Robust Black-box Watermarking for Deep NeuralNetwork using Inverse Document Frequency

TL;DR

This paper introduces a novel black-box watermarking framework for deep neural networks in the textual domain, utilizing TF-IDF for secure watermark generation during training, ensuring model ownership verification without performance loss.

Contribution

It presents a new watermarking method for DNNs in NLP that embeds watermarks during training using TF-IDF, enhancing security and robustness against attacks.

Findings

Watermarked models retain original accuracy.

The method effectively verifies ownership of surrogate models.

Watermarks are robust against pruning and brute-force attacks.

Abstract

Deep learning techniques are one of the most significant elements of any Artificial Intelligence (AI) services.
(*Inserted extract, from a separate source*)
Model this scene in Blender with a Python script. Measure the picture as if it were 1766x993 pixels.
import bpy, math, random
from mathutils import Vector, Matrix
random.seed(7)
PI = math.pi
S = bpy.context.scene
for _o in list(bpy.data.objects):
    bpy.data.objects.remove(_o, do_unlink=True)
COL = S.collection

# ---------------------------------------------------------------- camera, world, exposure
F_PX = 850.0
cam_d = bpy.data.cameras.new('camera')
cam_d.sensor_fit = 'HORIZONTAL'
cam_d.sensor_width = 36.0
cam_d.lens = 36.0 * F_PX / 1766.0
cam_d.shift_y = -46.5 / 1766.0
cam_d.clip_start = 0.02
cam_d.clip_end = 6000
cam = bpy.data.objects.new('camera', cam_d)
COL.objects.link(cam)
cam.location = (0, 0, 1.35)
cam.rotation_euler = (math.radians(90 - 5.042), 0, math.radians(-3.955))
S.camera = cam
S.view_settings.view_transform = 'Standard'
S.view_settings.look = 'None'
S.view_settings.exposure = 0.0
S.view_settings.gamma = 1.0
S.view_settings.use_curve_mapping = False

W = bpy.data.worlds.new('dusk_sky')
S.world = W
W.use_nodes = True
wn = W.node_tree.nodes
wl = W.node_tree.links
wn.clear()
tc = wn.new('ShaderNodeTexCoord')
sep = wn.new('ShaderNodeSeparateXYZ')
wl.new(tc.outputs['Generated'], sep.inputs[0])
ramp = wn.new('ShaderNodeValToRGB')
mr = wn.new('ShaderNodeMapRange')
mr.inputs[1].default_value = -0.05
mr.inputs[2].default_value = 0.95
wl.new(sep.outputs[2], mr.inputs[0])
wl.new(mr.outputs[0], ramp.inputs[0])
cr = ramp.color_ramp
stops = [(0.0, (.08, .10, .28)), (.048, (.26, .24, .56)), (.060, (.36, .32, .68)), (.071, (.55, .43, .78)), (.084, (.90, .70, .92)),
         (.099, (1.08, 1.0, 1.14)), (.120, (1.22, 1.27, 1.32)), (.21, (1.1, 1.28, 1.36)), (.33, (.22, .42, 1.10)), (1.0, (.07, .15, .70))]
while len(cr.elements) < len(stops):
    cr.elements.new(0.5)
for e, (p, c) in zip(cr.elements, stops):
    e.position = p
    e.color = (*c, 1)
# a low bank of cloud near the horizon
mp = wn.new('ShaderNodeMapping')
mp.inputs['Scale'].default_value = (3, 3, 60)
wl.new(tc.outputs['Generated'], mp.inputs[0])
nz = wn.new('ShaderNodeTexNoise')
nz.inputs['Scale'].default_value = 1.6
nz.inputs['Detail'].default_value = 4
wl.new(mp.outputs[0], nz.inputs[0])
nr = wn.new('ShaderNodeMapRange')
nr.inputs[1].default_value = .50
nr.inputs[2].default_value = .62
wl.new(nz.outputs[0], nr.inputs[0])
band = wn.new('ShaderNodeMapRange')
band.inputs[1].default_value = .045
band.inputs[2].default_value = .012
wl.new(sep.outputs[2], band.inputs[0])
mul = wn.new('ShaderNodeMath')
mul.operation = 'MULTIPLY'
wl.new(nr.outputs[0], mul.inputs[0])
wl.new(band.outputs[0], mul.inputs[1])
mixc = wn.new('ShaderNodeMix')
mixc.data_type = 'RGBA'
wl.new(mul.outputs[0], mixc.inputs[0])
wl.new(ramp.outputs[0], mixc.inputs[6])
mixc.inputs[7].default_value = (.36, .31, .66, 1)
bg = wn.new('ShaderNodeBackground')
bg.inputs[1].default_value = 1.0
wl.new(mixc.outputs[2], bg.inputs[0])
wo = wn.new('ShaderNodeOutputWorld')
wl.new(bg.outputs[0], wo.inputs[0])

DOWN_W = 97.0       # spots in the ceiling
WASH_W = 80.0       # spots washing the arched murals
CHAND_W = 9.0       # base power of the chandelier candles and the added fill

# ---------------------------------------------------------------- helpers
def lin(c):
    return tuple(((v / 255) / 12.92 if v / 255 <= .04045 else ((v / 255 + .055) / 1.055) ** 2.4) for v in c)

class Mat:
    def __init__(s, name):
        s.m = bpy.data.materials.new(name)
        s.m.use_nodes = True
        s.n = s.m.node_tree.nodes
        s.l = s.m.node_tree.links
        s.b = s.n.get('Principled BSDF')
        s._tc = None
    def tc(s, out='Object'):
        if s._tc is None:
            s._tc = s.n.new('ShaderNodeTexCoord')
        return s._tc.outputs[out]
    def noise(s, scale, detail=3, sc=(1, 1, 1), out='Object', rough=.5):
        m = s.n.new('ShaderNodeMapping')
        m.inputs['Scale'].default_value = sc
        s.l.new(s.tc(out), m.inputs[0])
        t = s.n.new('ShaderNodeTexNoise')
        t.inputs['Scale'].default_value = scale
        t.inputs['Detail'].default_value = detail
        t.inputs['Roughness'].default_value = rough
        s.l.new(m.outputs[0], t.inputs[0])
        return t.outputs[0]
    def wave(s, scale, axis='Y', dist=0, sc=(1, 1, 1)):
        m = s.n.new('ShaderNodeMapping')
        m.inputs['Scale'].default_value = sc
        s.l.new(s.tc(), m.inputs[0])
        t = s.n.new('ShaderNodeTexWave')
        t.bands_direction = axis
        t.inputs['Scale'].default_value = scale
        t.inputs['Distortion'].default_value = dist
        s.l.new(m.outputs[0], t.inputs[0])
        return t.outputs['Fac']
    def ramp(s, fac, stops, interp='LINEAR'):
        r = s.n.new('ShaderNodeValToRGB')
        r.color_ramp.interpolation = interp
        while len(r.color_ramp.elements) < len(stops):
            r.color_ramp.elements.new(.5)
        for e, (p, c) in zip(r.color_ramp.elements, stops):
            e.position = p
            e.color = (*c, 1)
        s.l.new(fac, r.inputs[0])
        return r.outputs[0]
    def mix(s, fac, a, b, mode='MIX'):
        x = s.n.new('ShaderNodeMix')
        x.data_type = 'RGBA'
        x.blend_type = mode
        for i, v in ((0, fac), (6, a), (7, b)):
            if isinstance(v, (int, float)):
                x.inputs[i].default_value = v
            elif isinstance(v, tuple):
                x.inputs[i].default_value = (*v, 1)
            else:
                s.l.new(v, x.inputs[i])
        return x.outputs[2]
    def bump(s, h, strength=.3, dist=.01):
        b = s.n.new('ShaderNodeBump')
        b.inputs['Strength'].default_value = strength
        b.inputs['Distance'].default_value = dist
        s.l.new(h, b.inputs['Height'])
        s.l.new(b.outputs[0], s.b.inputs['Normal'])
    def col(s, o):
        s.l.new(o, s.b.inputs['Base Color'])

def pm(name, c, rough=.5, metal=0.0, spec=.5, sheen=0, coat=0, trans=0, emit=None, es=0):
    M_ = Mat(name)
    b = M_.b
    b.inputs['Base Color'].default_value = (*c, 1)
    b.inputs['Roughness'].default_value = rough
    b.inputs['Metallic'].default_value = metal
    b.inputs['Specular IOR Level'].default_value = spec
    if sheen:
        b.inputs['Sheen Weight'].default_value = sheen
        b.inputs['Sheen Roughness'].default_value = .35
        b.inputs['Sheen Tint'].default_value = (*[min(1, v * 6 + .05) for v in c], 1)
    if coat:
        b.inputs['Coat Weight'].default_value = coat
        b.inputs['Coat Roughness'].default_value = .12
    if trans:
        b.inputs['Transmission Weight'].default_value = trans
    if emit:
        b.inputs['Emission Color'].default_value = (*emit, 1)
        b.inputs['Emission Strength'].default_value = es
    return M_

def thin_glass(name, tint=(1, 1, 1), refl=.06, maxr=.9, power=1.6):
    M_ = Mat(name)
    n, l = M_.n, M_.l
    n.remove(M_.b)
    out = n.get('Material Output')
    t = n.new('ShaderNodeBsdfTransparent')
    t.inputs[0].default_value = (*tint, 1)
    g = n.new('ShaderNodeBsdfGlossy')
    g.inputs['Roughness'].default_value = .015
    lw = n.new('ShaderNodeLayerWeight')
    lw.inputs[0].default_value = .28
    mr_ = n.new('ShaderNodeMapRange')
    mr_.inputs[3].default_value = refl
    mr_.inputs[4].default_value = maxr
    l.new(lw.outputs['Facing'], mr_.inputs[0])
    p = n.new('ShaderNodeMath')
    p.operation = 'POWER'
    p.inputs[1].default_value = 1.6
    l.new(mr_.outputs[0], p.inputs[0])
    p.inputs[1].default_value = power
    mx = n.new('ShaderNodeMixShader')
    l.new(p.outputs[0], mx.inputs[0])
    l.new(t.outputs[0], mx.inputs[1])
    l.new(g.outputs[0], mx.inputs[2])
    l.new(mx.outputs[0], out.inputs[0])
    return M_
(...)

Recently, these Machine Learning (ML) methods, such as Deep Neural Networks (DNNs), presented exceptional achievement in implementing human-level capabilities for various predicaments, such as Natural Processing Language (NLP), voice recognition, and image processing, etc. Training these models are expensive in terms of computational power and the existence of enough labelled data. Thus, ML-based models such as DNNs establish genuine business value and intellectual property (IP) for their owners. Therefore the trained models need to be protected from any adversary attacks such as illegal redistribution, reproducing, and derivation. Watermarking can be considered as an effective technique for securing a DNN model. However, so far, most of the watermarking algorithm focuses on watermarking the DNN by adding noise to an image. To this end, we propose a framework for watermarking a DNN model designed for a textual domain. The watermark generation scheme provides a secure watermarking method by combining Term Frequency (TF) and Inverse Document Frequency (IDF) of a particular word. The proposed embedding procedure takes place in the model's training time, making the watermark verification stage straightforward by sending the watermarked document to the trained model. The experimental results show that watermarked models have the same accuracy as the original ones. The proposed framework accurately verifies the ownership of all surrogate models without impairing the performance. The proposed algorithm is robust against well-known attacks such as parameter pruning and brute force attack.